Tuttavia, considerato che il lancio di una singola testata nucleare innescherebbe una reazione a catena per cui centinaia di ordigni verrebbero attivati ed esplosi, provocando un «inverno atomico» che impedirebbe ai raggi solari di raggiungere la Terra per almeno un decennio, l’esito più che probabile, sostanzialmente certo, sarebbe l’estinzione di quasi tutte le specie fra cui la nostra.

A fronte di questa prospettiva s’intuisce la limitata utilità di servizi d’allerta e manuali di sopravvivenza; ma la speranza, si sa, è l’ultima a morire, e così in Giappone da alcuni mesi a questa parte la vendita di bunker anti-atomici è cresciuta. Un aumento relativo, considerato che un caveau capace di ospitare tredici persone costa l’equivalente di circa 220mila franchi e richiede quattro mesi di tempo per essere costruito.
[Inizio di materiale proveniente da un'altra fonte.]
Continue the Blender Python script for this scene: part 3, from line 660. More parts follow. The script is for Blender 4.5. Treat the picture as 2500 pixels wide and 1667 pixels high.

Tuttavia, Oribe Seiki Seisakusho, un’azienda specializzata nel settore che riceve in media sei ordini all’anno, afferma che nel 2017, durante il solo mese di aprile, ne sono arrivati otto. Nello stesso periodo, Oribe ha venduto 50 purificatori per l’aria (capaci di filtrare radiazioni e gas tossici) fabbricati in Svizzera, paese che, insieme a Israele, detiene la tecnologia più avanzata per questo genere di prodotto. Ma non si tratta solo del Giappone: anche negli Stati Uniti, in Gran Bretagna e in Australia le richieste si stanno moltiplicando. Non così nella Confederazione, per la semplice ragione che la Svizzera è l’unico paese al mondo ad avere già pronti rifugi sotterranei, pubblici e privati, capaci di ospitare più della totalità della popolazione. Nel 2006 eravamo al 114%, oltre un posto protetto per abitante; in Europa, solo la Svezia e la Finlandia si avvicinavano a queste percentuali, con una copertura di, rispettivamente, l’81 e il 70%; in Austria ci si attestava invece sul 30%, in Germania addirittura il 3% (fonte: swissinfo.ch).

Svizzeri, «rifugiati» per legge

La costruzione dei rifugi è iniziata verso la metà degli anni Sessanta in ottemperanza agli articoli 45 e 46 della Legge federale sulla protezione della popolazione (Lppc), che così esordisce: «Ogni abitante deve disporre di un posto protetto raggiungibile in tempo utile dalla sua abitazione». Gli edifici iniziarono quindi a essere dotati di bunker, ai quali negli anni se ne aggiunsero altri, più grandi, gestiti direttamente dalla Protezione Civile e dalle autorità. «La neutralità non garantisce dalla radioattività» era uno dei motti in voga all’epoca, in piena (e forse giustificata) paranoia da guerra nucleare. E così la costruzione dei rifugi continuò da allora fino a raggiungere la cifra di 300mila unità in edifici abitativi (siamo nel 2006). Oggi a questi si sommano gli oltre 5’000 rifugi comuni in costruzioni pubbliche (a volte ben «mimetizzati» nel paesaggio), strutture preferite rispetto ai rifugi privati che in molti comuni non più obbligatori previo un «contributo sostitutivo».

Al termine di quell’anonima rampa che scende nel sottosuolo, così come oltre la soglia di quella che appare come una normale cantina, si aprono unità abitative «parallele», alcune grandi centinaia
di metri quadrati, attrezzate e rifornite per garantire un’autosufficienza di alcuni mesi. In silenziosa e paziente attesa dell’apocalisse. Nel frattempo, i bunker oggi «declassati» ospitano altro, da locali prova per novelli rockettari a depositi asciutti e sicuri. Meglio così.